Mitchell was born in the Stroud community in Chambers County in 1883. He later claimed that he and heavyweight champion boxer Joe Louis grew up in the same area, and their fathers were pals. After Mitchell’s father and two sisters died of dysentery, the family was destitute, in abject poverty. Sensing that education might be his only hope, he left home around 1901, saying that he walked 65 miles to Tuskegee, surviving on fruit he picked up along the way. He reached Tuskegee Institute with fifteen cents in his pocket. Although he was befriended by Tuskegee President Booker T. Washington and always considered himself to be a “Tuskegee Man,” his formative education came from Snow Hill Institute in Wilcox County, where he found a curriculum that exposed him to liberal arts as well as industrial training.
He became a teacher, eventually founding his own school, the West Alabama Normal and Industrial Institute. Following a fire, he relocated his school to Sumter County, where he found promising white patronage that favored educating Black students. He founded another school in Butler in Choctaw County. His success likely contributed to the dichotomy of his image. He was the first Black person to own an automobile in Sumter County. He said it was a “highly valuable and visible symbol of conspicuous consumption,” a sign that Black people could achieve something more than laboring and sharecropping. That symbol did not sit well with many whites, however.
To raise money for his schools, he made many forays to the North. These trips made him aware of the Great Migration of southern Black people searching for jobs in the industrial North and Midwest. He would come to consider the movement detrimental to those still living in the South.
In Sumter County, he developed a relationship with an important white man. John McDuffie was solicitor general of the First Judicial Circuit and a rising star in state politics. When McDuffie was elected to Congress in 1918, Mitchell closed his school in Butler and followed his white friend to Washington. In a memoir, he said he drove from Alabama to Washington in his fine automobile, carrying a suitcase with $10,000 in cash. Remarkable fact or self-promotion? Such a journey by a Black man in 1919 seems highly unlikely. Yet, he had prospered as an educator, and in Washington, he was able to buy three apartment houses, which provided him with a steady income.
The groundwork for his political career was perhaps laid early in his Washington residency. He was invited to testify before the House Committee on Interstate and Foreign Commerce in the fall of 1919. The nation’s railroads had been nationalized for the war effort in 1917. In 1919, Congress was considering a return to private ownership. Mitchell spoke against segregated rail travel, citing many instances of Black people being shunted to baggage cars and other indignities.
After a decade in Washington, he moved to Chicago with the express purpose of getting elected to Congress from a district with a substantial Black population. He had decided that affiliation with the Democratic Party was the route Black people should take, and he was elected in 1934. He served four terms, retiring in 1943.
One observer said Mitchell’s politics were fluid, enabling him to navigate the difficult path between powerful Southerners in Congress and the demands of his constituents for equality. Whatever his accomplishments, like others before and after, he was never able to get anti-lynching legislation through Congress.

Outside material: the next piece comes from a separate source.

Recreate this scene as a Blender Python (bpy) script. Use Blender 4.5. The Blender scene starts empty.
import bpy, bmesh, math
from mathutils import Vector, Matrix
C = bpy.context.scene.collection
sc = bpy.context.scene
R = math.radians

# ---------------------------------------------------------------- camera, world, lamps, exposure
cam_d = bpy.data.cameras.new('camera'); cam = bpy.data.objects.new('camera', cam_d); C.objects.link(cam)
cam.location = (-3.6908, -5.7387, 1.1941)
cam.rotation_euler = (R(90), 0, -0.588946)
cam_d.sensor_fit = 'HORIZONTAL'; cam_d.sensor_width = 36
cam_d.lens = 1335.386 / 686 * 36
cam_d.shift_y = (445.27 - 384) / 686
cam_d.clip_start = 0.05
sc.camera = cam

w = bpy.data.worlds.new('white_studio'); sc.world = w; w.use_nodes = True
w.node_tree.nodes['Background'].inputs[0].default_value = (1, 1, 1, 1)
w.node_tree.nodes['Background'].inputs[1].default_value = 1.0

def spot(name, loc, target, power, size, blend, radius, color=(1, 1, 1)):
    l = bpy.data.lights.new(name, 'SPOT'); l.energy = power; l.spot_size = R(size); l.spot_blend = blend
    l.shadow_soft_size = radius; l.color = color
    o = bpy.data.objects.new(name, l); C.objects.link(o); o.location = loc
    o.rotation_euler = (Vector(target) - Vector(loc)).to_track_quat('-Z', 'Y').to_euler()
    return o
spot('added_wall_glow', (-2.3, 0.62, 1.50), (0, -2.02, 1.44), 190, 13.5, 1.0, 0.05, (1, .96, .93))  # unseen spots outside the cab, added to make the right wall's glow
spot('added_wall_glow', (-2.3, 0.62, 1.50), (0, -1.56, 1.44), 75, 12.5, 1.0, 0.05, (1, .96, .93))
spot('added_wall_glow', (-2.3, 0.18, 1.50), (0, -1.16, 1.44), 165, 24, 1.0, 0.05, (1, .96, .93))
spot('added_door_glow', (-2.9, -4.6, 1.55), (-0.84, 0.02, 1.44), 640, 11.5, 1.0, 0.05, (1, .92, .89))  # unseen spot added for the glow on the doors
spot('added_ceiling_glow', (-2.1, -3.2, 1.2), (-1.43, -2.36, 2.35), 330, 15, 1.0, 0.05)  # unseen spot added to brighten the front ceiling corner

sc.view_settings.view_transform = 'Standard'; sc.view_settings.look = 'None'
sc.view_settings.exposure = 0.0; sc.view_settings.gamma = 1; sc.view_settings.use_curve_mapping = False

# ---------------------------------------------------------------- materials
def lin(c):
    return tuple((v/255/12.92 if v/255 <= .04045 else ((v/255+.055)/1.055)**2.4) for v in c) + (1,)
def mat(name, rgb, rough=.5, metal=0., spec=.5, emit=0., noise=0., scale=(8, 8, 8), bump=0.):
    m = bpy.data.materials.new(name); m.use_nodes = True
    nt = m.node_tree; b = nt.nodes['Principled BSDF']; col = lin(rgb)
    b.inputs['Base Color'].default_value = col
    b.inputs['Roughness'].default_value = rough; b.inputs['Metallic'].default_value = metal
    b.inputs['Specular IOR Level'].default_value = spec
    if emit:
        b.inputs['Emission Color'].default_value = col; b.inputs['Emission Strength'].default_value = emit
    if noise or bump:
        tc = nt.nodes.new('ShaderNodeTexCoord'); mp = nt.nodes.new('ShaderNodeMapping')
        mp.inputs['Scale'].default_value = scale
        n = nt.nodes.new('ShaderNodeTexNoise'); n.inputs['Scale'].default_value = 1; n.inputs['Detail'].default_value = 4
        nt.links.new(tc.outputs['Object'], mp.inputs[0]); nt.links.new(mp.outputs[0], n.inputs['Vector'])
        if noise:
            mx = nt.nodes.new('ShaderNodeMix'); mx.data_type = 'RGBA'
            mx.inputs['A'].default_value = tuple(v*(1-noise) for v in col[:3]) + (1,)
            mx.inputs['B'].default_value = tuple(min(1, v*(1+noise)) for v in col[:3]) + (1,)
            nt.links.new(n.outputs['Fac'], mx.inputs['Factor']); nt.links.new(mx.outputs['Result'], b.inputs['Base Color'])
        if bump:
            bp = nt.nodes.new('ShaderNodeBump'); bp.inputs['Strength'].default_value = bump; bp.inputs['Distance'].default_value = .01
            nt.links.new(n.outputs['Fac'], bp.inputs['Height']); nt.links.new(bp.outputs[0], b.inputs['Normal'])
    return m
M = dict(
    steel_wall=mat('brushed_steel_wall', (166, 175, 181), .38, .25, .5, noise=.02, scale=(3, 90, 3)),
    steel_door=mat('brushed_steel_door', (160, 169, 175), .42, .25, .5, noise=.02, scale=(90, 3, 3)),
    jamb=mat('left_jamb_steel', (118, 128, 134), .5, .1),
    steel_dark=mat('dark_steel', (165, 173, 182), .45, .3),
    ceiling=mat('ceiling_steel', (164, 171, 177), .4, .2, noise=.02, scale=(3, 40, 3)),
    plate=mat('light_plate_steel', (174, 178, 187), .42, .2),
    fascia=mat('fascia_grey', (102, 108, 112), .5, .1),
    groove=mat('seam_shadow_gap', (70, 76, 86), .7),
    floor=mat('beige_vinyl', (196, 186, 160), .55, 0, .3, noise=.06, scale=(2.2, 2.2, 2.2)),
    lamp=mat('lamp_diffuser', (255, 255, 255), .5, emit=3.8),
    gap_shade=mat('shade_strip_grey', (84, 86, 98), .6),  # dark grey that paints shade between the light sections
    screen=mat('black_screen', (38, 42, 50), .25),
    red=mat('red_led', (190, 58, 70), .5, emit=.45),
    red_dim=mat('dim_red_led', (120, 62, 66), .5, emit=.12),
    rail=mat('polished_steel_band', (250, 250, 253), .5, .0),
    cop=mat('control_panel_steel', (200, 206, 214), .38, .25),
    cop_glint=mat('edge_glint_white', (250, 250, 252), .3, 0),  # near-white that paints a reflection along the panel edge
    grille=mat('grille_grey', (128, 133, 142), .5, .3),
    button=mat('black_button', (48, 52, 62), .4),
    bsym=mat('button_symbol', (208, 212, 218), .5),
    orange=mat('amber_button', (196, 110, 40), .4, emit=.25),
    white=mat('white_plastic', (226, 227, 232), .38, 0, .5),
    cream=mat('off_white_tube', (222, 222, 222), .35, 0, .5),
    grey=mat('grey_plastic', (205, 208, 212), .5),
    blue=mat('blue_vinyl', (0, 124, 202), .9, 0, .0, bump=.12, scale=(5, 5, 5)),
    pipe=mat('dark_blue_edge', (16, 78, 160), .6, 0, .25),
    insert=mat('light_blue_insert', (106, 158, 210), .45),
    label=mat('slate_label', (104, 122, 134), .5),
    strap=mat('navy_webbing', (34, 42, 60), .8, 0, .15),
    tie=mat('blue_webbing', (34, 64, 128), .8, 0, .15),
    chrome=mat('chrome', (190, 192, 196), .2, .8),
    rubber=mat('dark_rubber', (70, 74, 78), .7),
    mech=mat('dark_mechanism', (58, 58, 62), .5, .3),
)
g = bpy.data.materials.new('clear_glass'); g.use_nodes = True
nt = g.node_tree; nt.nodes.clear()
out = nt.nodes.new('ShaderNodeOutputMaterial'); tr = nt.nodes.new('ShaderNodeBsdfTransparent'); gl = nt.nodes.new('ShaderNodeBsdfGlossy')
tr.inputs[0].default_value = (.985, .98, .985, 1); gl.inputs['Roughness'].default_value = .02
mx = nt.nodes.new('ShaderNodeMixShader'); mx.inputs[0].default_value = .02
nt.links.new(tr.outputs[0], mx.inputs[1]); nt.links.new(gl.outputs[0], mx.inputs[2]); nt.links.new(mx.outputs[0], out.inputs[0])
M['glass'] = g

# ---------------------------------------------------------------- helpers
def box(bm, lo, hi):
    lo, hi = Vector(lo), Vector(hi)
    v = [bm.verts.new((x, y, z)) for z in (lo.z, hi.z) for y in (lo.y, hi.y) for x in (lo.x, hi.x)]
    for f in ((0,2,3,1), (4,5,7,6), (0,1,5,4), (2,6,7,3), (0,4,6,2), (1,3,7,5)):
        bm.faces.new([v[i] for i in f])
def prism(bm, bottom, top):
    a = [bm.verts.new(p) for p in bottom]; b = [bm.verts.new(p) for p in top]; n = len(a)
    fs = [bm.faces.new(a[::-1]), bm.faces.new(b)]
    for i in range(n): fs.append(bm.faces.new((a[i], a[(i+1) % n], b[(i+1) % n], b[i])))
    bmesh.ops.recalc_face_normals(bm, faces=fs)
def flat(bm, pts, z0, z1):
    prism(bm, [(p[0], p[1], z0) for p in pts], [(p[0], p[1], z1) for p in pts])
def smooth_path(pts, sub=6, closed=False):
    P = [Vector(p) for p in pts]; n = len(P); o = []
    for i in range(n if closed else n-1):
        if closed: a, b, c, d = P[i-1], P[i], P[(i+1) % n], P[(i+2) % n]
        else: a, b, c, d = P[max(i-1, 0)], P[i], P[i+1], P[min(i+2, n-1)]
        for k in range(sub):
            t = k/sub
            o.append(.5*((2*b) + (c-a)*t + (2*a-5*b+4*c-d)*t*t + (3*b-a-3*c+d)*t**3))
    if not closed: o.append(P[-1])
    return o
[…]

However, he carried a rail passenger discrimination case all the way to the U.S. Supreme Court, winning a partial victory that perhaps foretold of civil rights changes yet to come. And after the United States’ entry into World War II, he pushed for the admission of Black people to the U.S. Military Academy and the U.S. Naval Academy. He was not successful with the Navy, but eight of his appointments at West Point graduated.
An overriding goal for Mitchell was to slow the Great Migration, to encourage educated, skilled African Americans to return to the South and help uplift their fellows. It was an admirable goal but certainly one with little chance of success. What opportunities really awaited the brave souls who returned to Alabama or Mississippi or Georgia? Would they be given equal opportunity to rise to the level of their capabilities? Quite unlikely in the Jim Crow world. It was Michael J. “Hinky Dink” Kenna, a veteran of Chicago’s political wars, who called Mitchell a carpetbagger. To which author Knapp responds: “To be more accurate, Kenna should have called Mitchell a reverse carpetbagger, a man who moved north to accomplish something that was impossible in the South.”
Starting as a teacher, Mitchell always felt that education would be the key to a more equitable world because it offered a by-the-bootstraps climb to a better life. After leaving Congress, he continued to push for civil rights, especially through education. “Our progress depends more on education than upon all other factors combined,” he told a conference of Black Alabama educators.
Knapp’s scholarship is complemented by his very readable narrative style. His recounting of Mitchell’s formative years as an educator of African American children in Alabama’s Black Belt is, in many ways, more engaging than the more important political years. He supplemented long hours with Mitchell’s unpublished and often self-serving memoir with meticulous research into scores of other documents and resources. The result is a book that resurrects the life and career of a long-lost twentieth-century political and civil rights leader. It also brings to light a native Alabamian scarcely known to most people today.
Bill Plott is a retired journalist and author of several books including The Negro Southern League, A Baseball History, 1920-1952 (McFarland, 2015) and Black Baseball’s Last Team Standing, The Birmingham Black Barons, 1919-1962 (McFarland, 2019).